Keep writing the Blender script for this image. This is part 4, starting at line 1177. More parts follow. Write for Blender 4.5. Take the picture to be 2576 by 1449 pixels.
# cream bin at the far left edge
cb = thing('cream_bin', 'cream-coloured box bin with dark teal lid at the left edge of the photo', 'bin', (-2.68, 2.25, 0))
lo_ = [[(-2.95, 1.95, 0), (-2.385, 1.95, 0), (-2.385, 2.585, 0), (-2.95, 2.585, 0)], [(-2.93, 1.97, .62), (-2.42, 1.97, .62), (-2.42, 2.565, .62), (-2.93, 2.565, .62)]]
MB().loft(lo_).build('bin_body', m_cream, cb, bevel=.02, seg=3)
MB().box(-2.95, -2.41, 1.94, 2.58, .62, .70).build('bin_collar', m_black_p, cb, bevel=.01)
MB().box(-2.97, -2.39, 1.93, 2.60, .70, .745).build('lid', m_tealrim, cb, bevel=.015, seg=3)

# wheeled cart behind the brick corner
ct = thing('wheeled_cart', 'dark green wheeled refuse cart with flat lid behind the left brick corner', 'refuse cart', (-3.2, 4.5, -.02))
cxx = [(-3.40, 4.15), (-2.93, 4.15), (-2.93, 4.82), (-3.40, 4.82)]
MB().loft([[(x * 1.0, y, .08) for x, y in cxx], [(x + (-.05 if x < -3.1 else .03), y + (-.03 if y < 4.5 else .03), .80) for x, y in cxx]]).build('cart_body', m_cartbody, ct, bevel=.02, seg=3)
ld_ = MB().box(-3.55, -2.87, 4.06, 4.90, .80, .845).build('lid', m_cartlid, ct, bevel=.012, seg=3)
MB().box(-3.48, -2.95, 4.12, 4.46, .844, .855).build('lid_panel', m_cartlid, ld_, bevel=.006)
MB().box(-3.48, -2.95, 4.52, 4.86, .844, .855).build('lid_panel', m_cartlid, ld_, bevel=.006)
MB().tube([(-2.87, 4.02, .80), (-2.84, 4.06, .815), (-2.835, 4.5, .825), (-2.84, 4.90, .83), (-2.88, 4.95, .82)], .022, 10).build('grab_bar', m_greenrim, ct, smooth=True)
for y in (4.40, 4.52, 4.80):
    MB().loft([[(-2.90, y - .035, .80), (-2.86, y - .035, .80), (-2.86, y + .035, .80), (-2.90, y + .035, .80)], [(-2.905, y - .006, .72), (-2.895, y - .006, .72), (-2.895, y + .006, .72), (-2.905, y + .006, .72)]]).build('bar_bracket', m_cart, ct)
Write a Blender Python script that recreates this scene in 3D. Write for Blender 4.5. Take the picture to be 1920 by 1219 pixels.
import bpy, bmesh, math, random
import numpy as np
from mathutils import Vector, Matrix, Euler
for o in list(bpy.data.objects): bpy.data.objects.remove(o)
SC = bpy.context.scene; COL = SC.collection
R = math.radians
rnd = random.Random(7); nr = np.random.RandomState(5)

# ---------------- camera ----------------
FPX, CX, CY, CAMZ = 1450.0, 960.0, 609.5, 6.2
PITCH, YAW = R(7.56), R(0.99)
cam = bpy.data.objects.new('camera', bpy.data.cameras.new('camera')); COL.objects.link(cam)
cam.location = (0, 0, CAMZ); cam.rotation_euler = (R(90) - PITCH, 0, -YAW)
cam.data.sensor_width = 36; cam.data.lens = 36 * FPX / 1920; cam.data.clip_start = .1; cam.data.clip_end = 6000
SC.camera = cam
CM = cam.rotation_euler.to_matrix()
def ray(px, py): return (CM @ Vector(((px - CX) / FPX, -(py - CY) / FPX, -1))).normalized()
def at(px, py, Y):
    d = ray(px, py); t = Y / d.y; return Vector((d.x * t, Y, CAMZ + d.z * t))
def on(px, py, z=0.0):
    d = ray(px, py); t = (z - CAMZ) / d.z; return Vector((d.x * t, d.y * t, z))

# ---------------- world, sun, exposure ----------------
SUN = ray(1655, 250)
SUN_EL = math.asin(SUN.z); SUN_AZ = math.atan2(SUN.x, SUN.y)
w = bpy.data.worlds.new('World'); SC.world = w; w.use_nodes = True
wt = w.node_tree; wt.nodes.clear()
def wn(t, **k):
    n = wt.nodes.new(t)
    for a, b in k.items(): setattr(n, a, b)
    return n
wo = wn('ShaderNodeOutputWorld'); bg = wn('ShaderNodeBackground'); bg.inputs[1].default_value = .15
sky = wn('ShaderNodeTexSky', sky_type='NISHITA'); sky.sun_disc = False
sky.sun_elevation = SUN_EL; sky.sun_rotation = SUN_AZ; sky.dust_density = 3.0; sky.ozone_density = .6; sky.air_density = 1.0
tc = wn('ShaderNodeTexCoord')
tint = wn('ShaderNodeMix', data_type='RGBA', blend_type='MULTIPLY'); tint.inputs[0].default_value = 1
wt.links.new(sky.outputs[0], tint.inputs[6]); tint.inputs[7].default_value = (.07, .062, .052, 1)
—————
__Prompt__. Taking the records above, retype every line from the one with "Write a Blender" down to the one with "rnd = random.Random(7);", exactly and with nothing else.

__Answer below__.
Write a Blender Python script that recreates this scene in 3D. Write for Blender 4.5. Take the picture to be 1920 by 1219 pixels.
import bpy, bmesh, math, random
import numpy as np
from mathutils import Vector, Matrix, Euler
for o in list(bpy.data.objects): bpy.data.objects.remove(o)
SC = bpy.context.scene; COL = SC.collection
R = math.radians
rnd = random.Random(7); nr = np.random.RandomState(5)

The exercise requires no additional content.